= Direction =
Word for word, copy all the data and drop the pictures.

── Recorded data ──

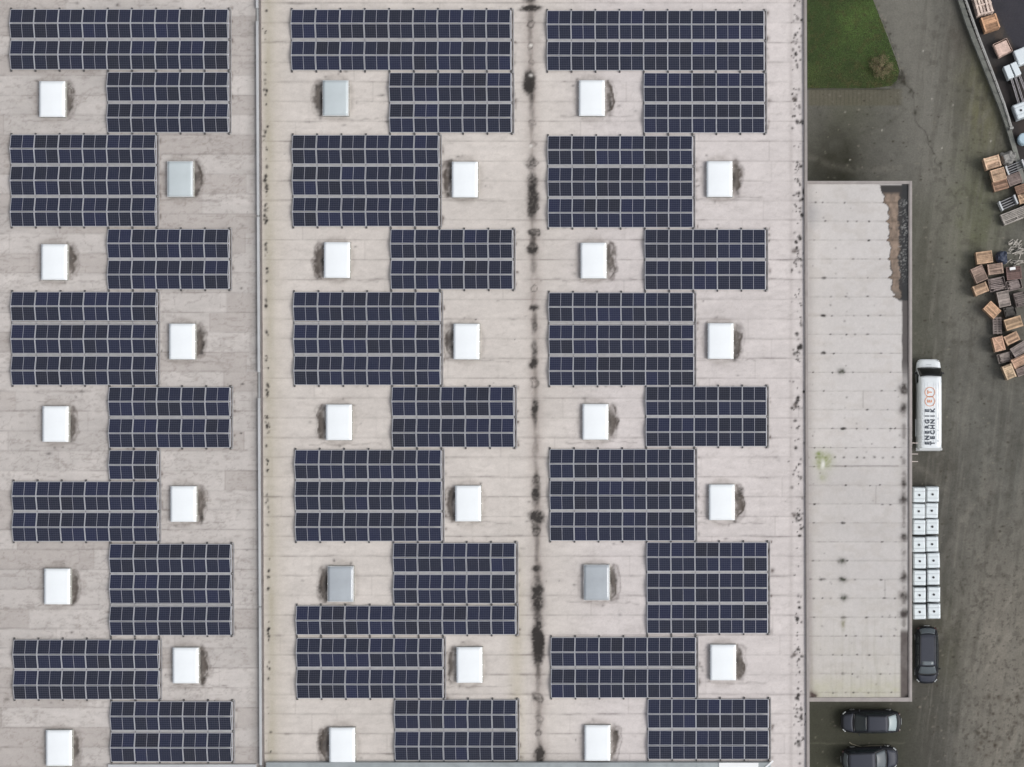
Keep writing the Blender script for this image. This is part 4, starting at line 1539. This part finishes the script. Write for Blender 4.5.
        o.location = (X(y), .06, ZT + .052)
    bm = bmesh.new()
    for y in (418.6, 430.2, 441.0):
        box(bm, (X(y), -.56, ZT + .046), (.12, .035, .008))
    obj('small_marks', bm, mat('faint_marks', (.38, .40, .42)), t)


van()
vt = bpy.data.objects['delivery_van']
for o in vt.children:
    if o.name.split('.')[0] in ('lettering', 'logo_ring', 'small_marks'):
        continue
    for g in [o] + list(o.children):
        for v in g.data.vertices:
            v.co.y *= .94

# pale strip lying on the ground above the lowest car
bm = bmesh.new()
pp = [(849.2, 742.2), (852, 744), (857, 745.5), (862, 746.8), (868, 745.8), (874, 745.6), (880, 745.4), (886, 745.2)]
for a, b in zip(pp, pp[1:]):
    bar(bm, P(*a, 0) + Vector((0, 0, .05)), P(*b, 0) + Vector((0, 0, .05)), .035, 6)
br = obj('branch', bm, mat('bleached_wood', (.24, .22, .17), rough=.8, var=.4, vscale=6))
tag(br, 'thin pale bent branch lying on mossy ground between two parked cars', 'branch')

# ------------------------------------------------------------------ crates and pallets
TAN = (.43, .275, .165)
PALE = (.55, .36, .23)
ROSY = (.27, .185, .145)
GREY = (.19, .165, .155)
DARK = (.085, .075, .072)
BROWN = (.20, .115, .075)
ORG = (.50, .27, .14)


def wood(c, k=0):
    nm = 'wood_%02d_%02d_%02d_%d' % (int(c[0] * 100), int(c[1] * 100), int(c[2] * 100), k)
    return mat(nm, tuple(v * (1 + .10 * k) for v in c), rough=.85, var=.45, vscale=3.2, bump=.4, bscale=30)


def crate(x, y, wpx, dpx, deg, h, style, col, label, group='wooden crates piled in the yard', col2=None, name='wooden_crate', cat='crate', z0=0.0):
    zt = z0 + h
    w, d = wpx * (H - zt) / F, dpx * (H - zt) / F
    p = P(x, y, zt)
    p.z = z0
    t = thing(name, label, cat, p, math.radians(deg), group)
    r = random.Random(int(x * 31 + y * 17))
    gm = sum(col) / 3
    col = tuple(gm + (v - gm) * .84 for v in col)
    w0, w1 = wood(col), wood(col2 or tuple(v * .72 for v in col))
    # pallet feet and deck
    bm = bmesh.new()
    for yy in (-1, 0, 1):
        box(bm, (0, yy * (d / 2 - .06), .05), (w, .10, .10))
    box(bm, (0, 0, .115), (w, d, .03))
    obj('pallet_base', bm, w1, t)
    if style in ('lid', 'batten', 'brace', 'open', 'fill'):
        bm = bmesh.new()
        n = max(2, int((h - .14) / .16))
        ph = (h - .16) / n
        for k in range(n):
            z = .13 + ph * (k + .5)
            j = r.uniform(-.006, .006)
            for s in (-1, 1):
                box(bm, (0, s * (d / 2 - .015) + j, z), (w, .025, ph - .02))
                box(bm, (s * (w / 2 - .015) + j, 0, z), (.025, d - .06, ph - .012))
        for sx in (-1, 1):
            for sy in (-1, 1):
                box(bm, (sx * (w / 2 - .045), sy * (d / 2 - .045), .13 + (h - .16) / 2), (.055, .055, h - .16))
        obj('side_boards', bm, w1, t)
    if style in ('lid', 'batten', 'brace'):
        bm = bmesh.new()
        n = r.randint(6, 8)
        pw = d / n
        for k in range(n):
            box(bm, (r.uniform(-.008, .008), -d / 2 + pw * (k + .5), h - .015 + r.uniform(-.006, .006)), (w, pw - .022, .022), rz=r.uniform(-.012, .012), mi=r.choice((0, 0, 0, 1, 2)))
        obj('lid', bm, [w0, wood(tuple(v * .62 for v in col)), wood(tuple(min(.6, v * 1.25) for v in col))], t)
        bm = bmesh.new()
        wl = wood(tuple(min(.62, v * 1.22) for v in col))
        if style == 'batten':
            for s in (-1, 1):
                box(bm, (s * (w / 2 - .07), 0, h + .012), (.11, d, .025))
            box(bm, (0, 0, h + .012), (w - .26, .08, .025))
            obj('lid_batten', bm, wl, t)
        elif style == 'brace':
            for s in (-1, 1):
                box(bm, (s * (w / 2 - .06), 0, h + .012), (.10, d, .025))
            box(bm, (0, 0, h + .014), (.09, math.hypot(w - .2, d) * .95, .022), rz=math.atan2(w - .25, d) * .9)
            obj('lid_batten', bm, wl, t)
        else:
            for s in (-1, 1):
                box(bm, (0, s * (d / 2 - .03), h + .008), (w, .045, .02))
                box(bm, (s * (w / 2 - .03), 0, h + .007), (.045, d - .1, .02))
            obj('lid_batten', bm, wl, t)
        if r.random() < .6:
            bm = bmesh.new()
            for k in range(r.randint(1, 3)):
                box(bm, (r.uniform(-.3, .3) * w, r.uniform(-.25, .25) * d, h + .03), (r.uniform(.1, .35), r.uniform(.04, .10), .03), rz=r.uniform(-.6, .6))
            obj('loose_board', bm, w1, t)
    if style == 'open':
        bm = bmesh.new()
        for k in range(7):
            box(bm, (r.uniform(-.04, .04), -d / 2 + .09 + k * (d - .18) / 6, h - .16 + r.uniform(-.06, .04)), (w * r.uniform(.6, .86), .06 + r.random() * .04, .07), rz=r.uniform(-.08, .08))
        obj('offcuts', bm, wood(col2 or GREY, 1), t)
    if style == 'fill':
        bm = bmesh.new()
        box(bm, (-.03, -.03, h - .10), (w * .86, d * .84, .12), bev=.03)
        obj('sacking', bm, wood(col2, 2), t)
    if style == 'slat':
        lv = max(1, int(h / .145))
        bm = bmesh.new()
        for q in range(lv):
            z = h - q * .145
            n = 5 if name == 'pallet_stack' else 7
            for k in range(n):
                if r.random() < .06:
                    continue
                box(bm, (r.uniform(-.02, .02), -d / 2 + d / n * (k + .5), z - .011), (w, d / n * .62, .022), rz=r.uniform(-.012, .012))
            for s in (-1, 0, 1):
                box(bm, (s * (w / 2 - .06), 0, z - .07), (.10, d, .078))
        obj('pallet_deck', bm, w0, t)
    return t


def C(cs):
    return cs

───

= Output of the task =
Keep writing the Blender script for this image. This is part 4, starting at line 1539. This part finishes the script. Write for Blender 4.5.
        o.location = (X(y), .06, ZT + .052)
    bm = bmesh.new()
    for y in (418.6, 430.2, 441.0):
        box(bm, (X(y), -.56, ZT + .046), (.12, .035, .008))
    obj('small_marks', bm, mat('faint_marks', (.38, .40, .42)), t)


van()
vt = bpy.data.objects['delivery_van']
for o in vt.children:
    if o.name.split('.')[0] in ('lettering', 'logo_ring', 'small_marks'):
        continue
    for g in [o] + list(o.children):
        for v in g.data.vertices:
            v.co.y *= .94

# pale strip lying on the ground above the lowest car
bm = bmesh.new()
pp = [(849.2, 742.2), (852, 744), (857, 745.5), (862, 746.8), (868, 745.8), (874, 745.6), (880, 745.4), (886, 745.2)]
for a, b in zip(pp, pp[1:]):
    bar(bm, P(*a, 0) + Vector((0, 0, .05)), P(*b, 0) + Vector((0, 0, .05)), .035, 6)
br = obj('branch', bm, mat('bleached_wood', (.24, .22, .17), rough=.8, var=.4, vscale=6))
tag(br, 'thin pale bent branch lying on mossy ground between two parked cars', 'branch')

# ------------------------------------------------------------------ crates and pallets
TAN = (.43, .275, .165)
PALE = (.55, .36, .23)
ROSY = (.27, .185, .145)
GREY = (.19, .165, .155)
DARK = (.085, .075, .072)
BROWN = (.20, .115, .075)
ORG = (.50, .27, .14)


def wood(c, k=0):
    nm = 'wood_%02d_%02d_%02d_%d' % (int(c[0] * 100), int(c[1] * 100), int(c[2] * 100), k)
    return mat(nm, tuple(v * (1 + .10 * k) for v in c), rough=.85, var=.45, vscale=3.2, bump=.4, bscale=30)


def crate(x, y, wpx, dpx, deg, h, style, col, label, group='wooden crates piled in the yard', col2=None, name='wooden_crate', cat='crate', z0=0.0):
    zt = z0 + h
    w, d = wpx * (H - zt) / F, dpx * (H - zt) / F
    p = P(x, y, zt)
    p.z = z0
    t = thing(name, label, cat, p, math.radians(deg), group)
    r = random.Random(int(x * 31 + y * 17))
    gm = sum(col) / 3
    col = tuple(gm + (v - gm) * .84 for v in col)
    w0, w1 = wood(col), wood(col2 or tuple(v * .72 for v in col))
    # pallet feet and deck
    bm = bmesh.new()
    for yy in (-1, 0, 1):
        box(bm, (0, yy * (d / 2 - .06), .05), (w, .10, .10))
    box(bm, (0, 0, .115), (w, d, .03))
    obj('pallet_base', bm, w1, t)
    if style in ('lid', 'batten', 'brace', 'open', 'fill'):
        bm = bmesh.new()
        n = max(2, int((h - .14) / .16))
        ph = (h - .16) / n
        for k in range(n):
            z = .13 + ph * (k + .5)
            j = r.uniform(-.006, .006)
            for s in (-1, 1):
                box(bm, (0, s * (d / 2 - .015) + j, z), (w, .025, ph - .02))
                box(bm, (s * (w / 2 - .015) + j, 0, z), (.025, d - .06, ph - .012))
        for sx in (-1, 1):
            for sy in (-1, 1):
                box(bm, (sx * (w / 2 - .045), sy * (d / 2 - .045), .13 + (h - .16) / 2), (.055, .055, h - .16))
        obj('side_boards', bm, w1, t)
    if style in ('lid', 'batten', 'brace'):
        bm = bmesh.new()
        n = r.randint(6, 8)
        pw = d / n
        for k in range(n):
            box(bm, (r.uniform(-.008, .008), -d / 2 + pw * (k + .5), h - .015 + r.uniform(-.006, .006)), (w, pw - .022, .022), rz=r.uniform(-.012, .012), mi=r.choice((0, 0, 0, 1, 2)))
        obj('lid', bm, [w0, wood(tuple(v * .62 for v in col)), wood(tuple(min(.6, v * 1.25) for v in col))], t)
        bm = bmesh.new()
        wl = wood(tuple(min(.62, v * 1.22) for v in col))
        if style == 'batten':
            for s in (-1, 1):
                box(bm, (s * (w / 2 - .07), 0, h + .012), (.11, d, .025))
            box(bm, (0, 0, h + .012), (w - .26, .08, .025))
            obj('lid_batten', bm, wl, t)
        elif style == 'brace':
            for s in (-1, 1):
                box(bm, (s * (w / 2 - .06), 0, h + .012), (.10, d, .025))
            box(bm, (0, 0, h + .014), (.09, math.hypot(w - .2, d) * .95, .022), rz=math.atan2(w - .25, d) * .9)
            obj('lid_batten', bm, wl, t)
        else:
            for s in (-1, 1):
                box(bm, (0, s * (d / 2 - .03), h + .008), (w, .045, .02))
                box(bm, (s * (w / 2 - .03), 0, h + .007), (.045, d - .1, .02))
            obj('lid_batten', bm, wl, t)
        if r.random() < .6:
            bm = bmesh.new()
            for k in range(r.randint(1, 3)):
                box(bm, (r.uniform(-.3, .3) * w, r.uniform(-.25, .25) * d, h + .03), (r.uniform(.1, .35), r.uniform(.04, .10), .03), rz=r.uniform(-.6, .6))
            obj('loose_board', bm, w1, t)
    if style == 'open':
        bm = bmesh.new()
        for k in range(7):
            box(bm, (r.uniform(-.04, .04), -d / 2 + .09 + k * (d - .18) / 6, h - .16 + r.uniform(-.06, .04)), (w * r.uniform(.6, .86), .06 + r.random() * .04, .07), rz=r.uniform(-.08, .08))
        obj('offcuts', bm, wood(col2 or GREY, 1), t)
    if style == 'fill':
        bm = bmesh.new()
        box(bm, (-.03, -.03, h - .10), (w * .86, d * .84, .12), bev=.03)
        obj('sacking', bm, wood(col2, 2), t)
    if style == 'slat':
        lv = max(1, int(h / .145))
        bm = bmesh.new()
        for q in range(lv):
            z = h - q * .145
            n = 5 if name == 'pallet_stack' else 7
            for k in range(n):
                if r.random() < .06:
                    continue
                box(bm, (r.uniform(-.02, .02), -d / 2 + d / n * (k + .5), z - .011), (w, d / n * .62, .022), rz=r.uniform(-.012, .012))
            for s in (-1, 0, 1):
                box(bm, (s * (w / 2 - .06), 0, z - .07), (.10, d, .078))
        obj('pallet_deck', bm, w0, t)
    return t


def C(cs):
    return cs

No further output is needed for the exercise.